-- begin Data section --
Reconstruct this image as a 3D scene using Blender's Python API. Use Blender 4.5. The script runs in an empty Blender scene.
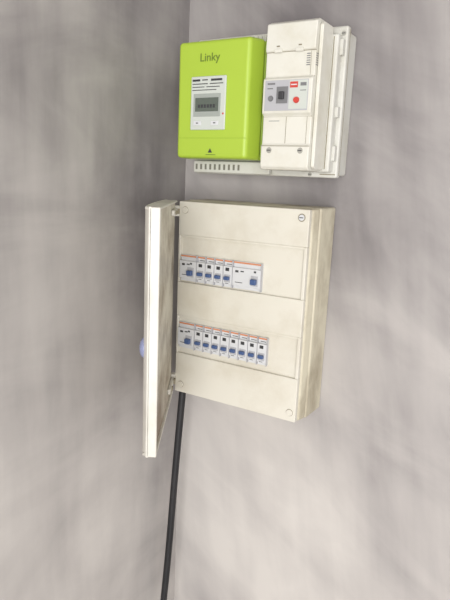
import bpy, bmesh, math, random
from mathutils import Vector, Matrix
random.seed(4)
Z0=1.5
S=bpy.context.scene
S.view_settings.view_transform='Standard'
def L(c):
    c=c/255.; return c/12.92 if c<=.04045 else ((c+.055)/1.055)**2.4
def C(r,g,b): return (L(r),L(g),L(b),1)
# ---------------------------------------------------------------- materials
def newmat(name):
    m=bpy.data.materials.new(name); m.use_nodes=True
    nt=m.node_tree; return m,nt,nt.nodes['Principled BSDF']
def plastic(name,col,rough=.45,stain=None,amt=.35,scale=14,stretch=(1,1,1),lo=.45,hi=.75,zdirt=None):
    m,nt,b=newmat(name)
    b.inputs['Roughness'].default_value=rough
    tc=nt.nodes.new('ShaderNodeTexCoord'); mp=nt.nodes.new('ShaderNodeMapping'); mp.inputs['Scale'].default_value=stretch
    nt.links.new(tc.outputs['Object'],mp.inputs[0])
    n=nt.nodes.new('ShaderNodeTexNoise'); n.inputs['Scale'].default_value=scale; n.inputs['Detail'].default_value=6; n.inputs['Roughness'].default_value=.65
    nt.links.new(mp.outputs[0],n.inputs['Vector'])
    r=nt.nodes.new('ShaderNodeMapRange'); r.inputs['From Min'].default_value=lo; r.inputs['From Max'].default_value=hi; r.inputs['To Max'].default_value=amt
    src=n.outputs['Fac']
    if zdirt:   # extra grime towards a given height (world z range)
        sp=nt.nodes.new('ShaderNodeSeparateXYZ'); nt.links.new(tc.outputs['Object'],sp.inputs[0])
        g=nt.nodes.new('ShaderNodeMapRange'); g.inputs['From Min'].default_value=zdirt[0]; g.inputs['From Max'].default_value=zdirt[1]; g.inputs['To Max'].default_value=zdirt[2]
        nt.links.new(sp.outputs['Z'],g.inputs['Value'])
        a=nt.nodes.new('ShaderNodeMath'); a.operation='ADD'; nt.links.new(src,a.inputs[0]); nt.links.new(g.outputs[0],a.inputs[1]); src=a.outputs[0]
    nt.links.new(src,r.inputs['Value'])
    mx=nt.nodes.new('ShaderNodeMix'); mx.data_type='RGBA'
    mx.inputs['A'].default_value=col; mx.inputs['B'].default_value=stain or tuple([c*.8 for c in col[:3]]+[1])
    nt.links.new(r.outputs[0],mx.inputs['Factor']); nt.links.new(mx.outputs['Result'],b.inputs['Base Color'])
    return m
def wallmat(name,seed,lo,mid,hi,corner_dark=None,zg=(.07,-.08)):
    m,nt,b=newmat(name)
    N=nt.nodes.new; K=nt.links.new
    tc=N('ShaderNodeTexCoord')
    def noise(sc,off,scale,det=5,rg=.6,dist=0,rot=(0,0,0)):
        r_=N('ShaderNodeMapping'); r_.inputs['Rotation'].default_value=rot; K(tc.outputs['Object'],r_.inputs[0])
        mp=N('ShaderNodeMapping'); mp.inputs['Scale'].default_value=sc; mp.inputs['Location'].default_value=(off+seed,off*.7,off*1.3)
        K(r_.outputs[0],mp.inputs[0])
        n=N('ShaderNodeTexNoise'); n.inputs['Scale'].default_value=scale; n.inputs['Detail'].default_value=det; n.inputs['Roughness'].default_value=rg; n.inputs['Distortion'].default_value=dist
        K(mp.outputs[0],n.inputs['Vector']); return n.outputs['Fac']
    def math_(op,a,c):
        n=N('ShaderNodeMath'); n.operation=op
        for i,v in enumerate((a,c)):
            if isinstance(v,(int,float)): n.inputs[i].default_value=v
            else: K(v,n.inputs[i])
        return n.outputs[0]
    a=noise((1,1,.75),1.0,2.5,3,.5,.35)
    v=noise((4.5,4.5,.5),5.0,1.7,5,.55,.25,(.0,.30,0))
    v2=noise((13,13,.7),2.0,2.0,4,.55,.15,(0,.12,0))
    h=noise((1.1,1.1,3.6),9.0,2.2,5,.55,.8,(0,-.55,0))
    f=noise((1,1,1),3.0,45,5,.6)
    s=math_('MULTIPLY',a,.48)
    s=math_('ADD',s,math_('MULTIPLY',v,.19))
    s=math_('ADD',s,math_('MULTIPLY',v2,.09))
    s=math_('ADD',s,math_('MULTIPLY',h,.22))
    s=math_('ADD',s,math_('MULTIPLY',f,.02))
    sp=N('ShaderNodeSeparateXYZ'); K(tc.outputs['Object'],sp.inputs[0])
    g=N('ShaderNodeMapRange'); g.interpolation_type='SMOOTHSTEP'; g.inputs['From Min'].default_value=.75; g.inputs['From Max'].default_value=1.55; g.inputs['To Min'].default_value=zg[0]; g.inputs['To Max'].default_value=zg[1]  # light falloff painted into the plaster colour: paler low down, darker higher up
    K(sp.outputs['Z'],g.inputs['Value'])
    s=math_('ADD',s,g.outputs[0])
    if corner_dark:   # darkens the plaster towards the room corner, varied by noise
        ax,f0,f1,am=corner_dark
        q=N('ShaderNodeMapRange'); q.interpolation_type='SMOOTHSTEP'; q.inputs['From Min'].default_value=f0; q.inputs['From Max'].default_value=f1; q.inputs['To Min'].default_value=am; q.inputs['To Max'].default_value=0
        K(sp.outputs[ax],q.inputs['Value'])
        s=math_('SUBTRACT',s,math_('MULTIPLY',q.outputs[0],math_('ADD',a,.5)))
    cr=N('ShaderNodeValToRGB'); e=cr.color_ramp.elements
    e[0].position=.34; e[0].color=lo; e[1].position=.63; e[1].color=hi
    x=cr.color_ramp.elements.new(.48); x.color=mid
    K(s,cr.inputs[0]); K(cr.outputs[0],b.inputs['Base Color'])
    b.inputs['Roughness'].default_value=.5
    bp=N('ShaderNodeBump'); bp.inputs['Strength'].default_value=.06; bp.inputs['Distance'].default_value=.004
    K(s,bp.inputs['Height']); K(bp.outputs[0],b.inputs['Normal'])
    return m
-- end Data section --
Skip the pictures, then retype every line above exactly.

Reconstruct this image as a 3D scene using Blender's Python API. Use Blender 4.5. The script runs in an empty Blender scene.
import bpy, bmesh, math, random
from mathutils import Vector, Matrix
random.seed(4)
Z0=1.5
S=bpy.context.scene
S.view_settings.view_transform='Standard'
def L(c):
    c=c/255.; return c/12.92 if c<=.04045 else ((c+.055)/1.055)**2.4
def C(r,g,b): return (L(r),L(g),L(b),1)
# ---------------------------------------------------------------- materials
def newmat(name):
    m=bpy.data.materials.new(name); m.use_nodes=True
    nt=m.node_tree; return m,nt,nt.nodes['Principled BSDF']
def plastic(name,col,rough=.45,stain=None,amt=.35,scale=14,stretch=(1,1,1),lo=.45,hi=.75,zdirt=None):
    m,nt,b=newmat(name)
    b.inputs['Roughness'].default_value=rough
    tc=nt.nodes.new('ShaderNodeTexCoord'); mp=nt.nodes.new('ShaderNodeMapping'); mp.inputs['Scale'].default_value=stretch
    nt.links.new(tc.outputs['Object'],mp.inputs[0])
    n=nt.nodes.new('ShaderNodeTexNoise'); n.inputs['Scale'].default_value=scale; n.inputs['Detail'].default_value=6; n.inputs['Roughness'].default_value=.65
    nt.links.new(mp.outputs[0],n.inputs['Vector'])
    r=nt.nodes.new('ShaderNodeMapRange'); r.inputs['From Min'].default_value=lo; r.inputs['From Max'].default_value=hi; r.inputs['To Max'].default_value=amt
    src=n.outputs['Fac']
    if zdirt:   # extra grime towards a given height (world z range)
        sp=nt.nodes.new('ShaderNodeSeparateXYZ'); nt.links.new(tc.outputs['Object'],sp.inputs[0])
        g=nt.nodes.new('ShaderNodeMapRange'); g.inputs['From Min'].default_value=zdirt[0]; g.inputs['From Max'].default_value=zdirt[1]; g.inputs['To Max'].default_value=zdirt[2]
        nt.links.new(sp.outputs['Z'],g.inputs['Value'])
        a=nt.nodes.new('ShaderNodeMath'); a.operation='ADD'; nt.links.new(src,a.inputs[0]); nt.links.new(g.outputs[0],a.inputs[1]); src=a.outputs[0]
    nt.links.new(src,r.inputs['Value'])
    mx=nt.nodes.new('ShaderNodeMix'); mx.data_type='RGBA'
    mx.inputs['A'].default_value=col; mx.inputs['B'].default_value=stain or tuple([c*.8 for c in col[:3]]+[1])
    nt.links.new(r.outputs[0],mx.inputs['Factor']); nt.links.new(mx.outputs['Result'],b.inputs['Base Color'])
    return m
def wallmat(name,seed,lo,mid,hi,corner_dark=None,zg=(.07,-.08)):
    m,nt,b=newmat(name)
    N=nt.nodes.new; K=nt.links.new
    tc=N('ShaderNodeTexCoord')
    def noise(sc,off,scale,det=5,rg=.6,dist=0,rot=(0,0,0)):
        r_=N('ShaderNodeMapping'); r_.inputs['Rotation'].default_value=rot; K(tc.outputs['Object'],r_.inputs[0])
        mp=N('ShaderNodeMapping'); mp.inputs['Scale'].default_value=sc; mp.inputs['Location'].default_value=(off+seed,off*.7,off*1.3)
        K(r_.outputs[0],mp.inputs[0])
        n=N('ShaderNodeTexNoise'); n.inputs['Scale'].default_value=scale; n.inputs['Detail'].default_value=det; n.inputs['Roughness'].default_value=rg; n.inputs['Distortion'].default_value=dist
        K(mp.outputs[0],n.inputs['Vector']); return n.outputs['Fac']
    def math_(op,a,c):
        n=N('ShaderNodeMath'); n.operation=op
        for i,v in enumerate((a,c)):
            if isinstance(v,(int,float)): n.inputs[i].default_value=v
            else: K(v,n.inputs[i])
        return n.outputs[0]
    a=noise((1,1,.75),1.0,2.5,3,.5,.35)
    v=noise((4.5,4.5,.5),5.0,1.7,5,.55,.25,(.0,.30,0))
    v2=noise((13,13,.7),2.0,2.0,4,.55,.15,(0,.12,0))
    h=noise((1.1,1.1,3.6),9.0,2.2,5,.55,.8,(0,-.55,0))
    f=noise((1,1,1),3.0,45,5,.6)
    s=math_('MULTIPLY',a,.48)
    s=math_('ADD',s,math_('MULTIPLY',v,.19))
    s=math_('ADD',s,math_('MULTIPLY',v2,.09))
    s=math_('ADD',s,math_('MULTIPLY',h,.22))
    s=math_('ADD',s,math_('MULTIPLY',f,.02))
    sp=N('ShaderNodeSeparateXYZ'); K(tc.outputs['Object'],sp.inputs[0])
    g=N('ShaderNodeMapRange'); g.interpolation_type='SMOOTHSTEP'; g.inputs['From Min'].default_value=.75; g.inputs['From Max'].default_value=1.55; g.inputs['To Min'].default_value=zg[0]; g.inputs['To Max'].default_value=zg[1]  # light falloff painted into the plaster colour: paler low down, darker higher up
    K(sp.outputs['Z'],g.inputs['Value'])
    s=math_('ADD',s,g.outputs[0])
    if corner_dark:   # darkens the plaster towards the room corner, varied by noise
        ax,f0,f1,am=corner_dark
        q=N('ShaderNodeMapRange'); q.interpolation_type='SMOOTHSTEP'; q.inputs['From Min'].default_value=f0; q.inputs['From Max'].default_value=f1; q.inputs['To Min'].default_value=am; q.inputs['To Max'].default_value=0
        K(sp.outputs[ax],q.inputs['Value'])
        s=math_('SUBTRACT',s,math_('MULTIPLY',q.outputs[0],math_('ADD',a,.5)))
    cr=N('ShaderNodeValToRGB'); e=cr.color_ramp.elements
    e[0].position=.34; e[0].color=lo; e[1].position=.63; e[1].color=hi
    x=cr.color_ramp.elements.new(.48); x.color=mid
    K(s,cr.inputs[0]); K(cr.outputs[0],b.inputs['Base Color'])
    b.inputs['Roughness'].default_value=.5
    bp=N('ShaderNodeBump'); bp.inputs['Strength'].default_value=.06; bp.inputs['Distance'].default_value=.004
    K(s,bp.inputs['Height']); K(bp.outputs[0],b.inputs['Normal'])
    return m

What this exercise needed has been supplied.